MWD = Environmental Permitting
The UK interpretation of the MWD introduces the requirement for an Environmental Permit, issued by the Environment Agency, where there is extractive waste at a site. A 'Standard Rules' permit can be applied for at your site providing it meets certain criteria. This is cheaper to apply for and operate within. If you cannot meet the guidance for the Standard Rules Permit then you must apply for a more onerous 'Bespoke' Permit which requires more information to accompany the application and has higher fee costs. The Permits are similar to those for 'proper' waste sites which include competency requirements, surrender provisions, and so on. Unfortunately, there will be extra costs to the industry.

Classification of Sites
There are additional requirements for permits depending on the site's classification. Sites with extractive wastes are classed as either:
"Mining waste operation" - defined as one where extractive wastes are managed. It would appear to include sites remote from the mine or quarry where mineral wastes are created, such as stone processing yards.
Or
"Mining waste facility" - an area /site designated for the "accumulation or deposit of extractive waste", e.g. silt lagoons, or waste stockpiles, but only if it is designated as such for more than three years in the case of inert wastes.
On most sites some material will need an Environmental Permit.

For each mining waste facility a Waste Management Plan must be produced which will describe the operational activity, identify health hazards, establish control and monitoring procedures and include a ground conditions survey and restoration plans.

A further classification, with additional requirements, relates to whether the site is classified as 'Class A' - hazardous" or not. Sites which pose the most serious potential environmental harm due to the nature of the waste, e.g. metaliferous tailings or breach of a silt lagoon onto an SSSI will have additional requirements which include the provision of an external emergency plan.

Permit Applications
Application fees are expected to range between £500 and £3,500. Applications for Permits for many sites will have to be made this year. We will review each of our clients' sites and contact them when the guidance is released to explain what will be required for each.

 

Downton Manor Farm
It is with pleasure and relief that finally, planning permission has been granted for Downton Manor Farm. A well respected planner once said, "There is nothing more sustainable than a local gravel pit" and Downton Manor Farm is the epitome of such a sustainable development.
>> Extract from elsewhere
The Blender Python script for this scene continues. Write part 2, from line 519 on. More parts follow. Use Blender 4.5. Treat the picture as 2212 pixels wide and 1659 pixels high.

Out of sight and out of earshot the extraction is a simple dig and despatch operation where a single excavator will load no more then 30 lorries per day to take the material off site for processing. It provides local materials for local building in Lymington / Christchurch and the New Forest and will reduce the number of lorries carrying stone from Somerset to service this area. The restoration scheme will produce an attractive landscape of lakes, woodland and small fields.

Planning permission was granted following two applications to Hampshire County Council, the first in 2005, both of which were strongly supported by planning officers but refused by committee, an appeal against refusal, two public inquiries in 2007 and 2009, the first identified that the site was suitable but found that the proposal was premature to the production of the Minerals Development Framework. A High Court challenge which was conceded and the Secretary of State's final approval in November 2009.

Mineral Planning Policy Statement 1 says, "It is essential that there is an adequate and steady supply of material to provide the infrastructure, buildings and goods that society, industry and the economy needs". If this is planning for an essential industry in practice, one wonders how construction materials would be supplied if they were not essential.


Permits to Replace Exemptions
The Environment Agency has produced a first draft of the Standard Permits that they propose in place of several of the widely used exemptions from Environmental Permitting.

The exemptions are:
Paragraph 9 - Reclamation, restoration or improvement of land
Paragraph 19 - Waste from construction
Paragraph 13 – Manufacturing from selected wastes

Draft Standard Rules have been produced to replace these exemptions and the EA is currently holding workshop events to discuss these.

The proposal is to introduce Standard Rules Permits which would apply, provided, in keeping with all the existing Standard Rules, the proposal could meet particular requirements including distance from water courses, boreholes, habitat designations and not in ground water source protection zones 1 or 2. If your currently exempt site cannot meet these criteria, a bespoke Permit would have to be obtained.

A Standard Rule Permit should be straightforward to acquire, needing only to provide at the outset planning permission and technical competence. The fees for a Standard Permit are lower than a bespoke Permit, as the Agency usually don’t have to make any technical assessment on a Standard Permit.

As with all Permits, it is a condition of these proposed Standard Rule Permits that the Permit holder has an Accident Management Plan in place and that there is a formal Management System for the operations. The EA is pushing for operators to have systems such as ISO14001, but less onerous and complex approaches to this issue should also be acceptable.

The draft Standard Rules have one significant issue that should be addressed prior to them being finalised. With the exception of the proposal for manufacture of soil from construction products, all of the Permits propose requiring the submission and agreement of further information prior to operations commencing. This includes cross-sections, risk assessment etc.

In my view, this puts the draft Permits beyond what has been established as a 'Standard' and much more into the range of bespoke Permits, but without the flexibility offered by a bespoke Permit. (Standard Permits cannot be varied). Although the information required maybe no more than is currently required to register an exemption, submission after the Permit has been issued could lead to delays in developments occurring if agreement cannot be reached. In a worst case scenario, if EA agreement is not given to the details of a proposal, the operator is left with a Permit that cannot be used. There would be no Right of Appeal against refusal to agree the submitted details.

The draft Permits to replace exemptions 9 and 19 are framed as recovery or reclamation, rather than disposal, but as yet it is not clear what implications this will have on surrender or long term liabilities for these sites.

There is no doubt that further consultation and discussion between industry and the regulators on this issue is needed.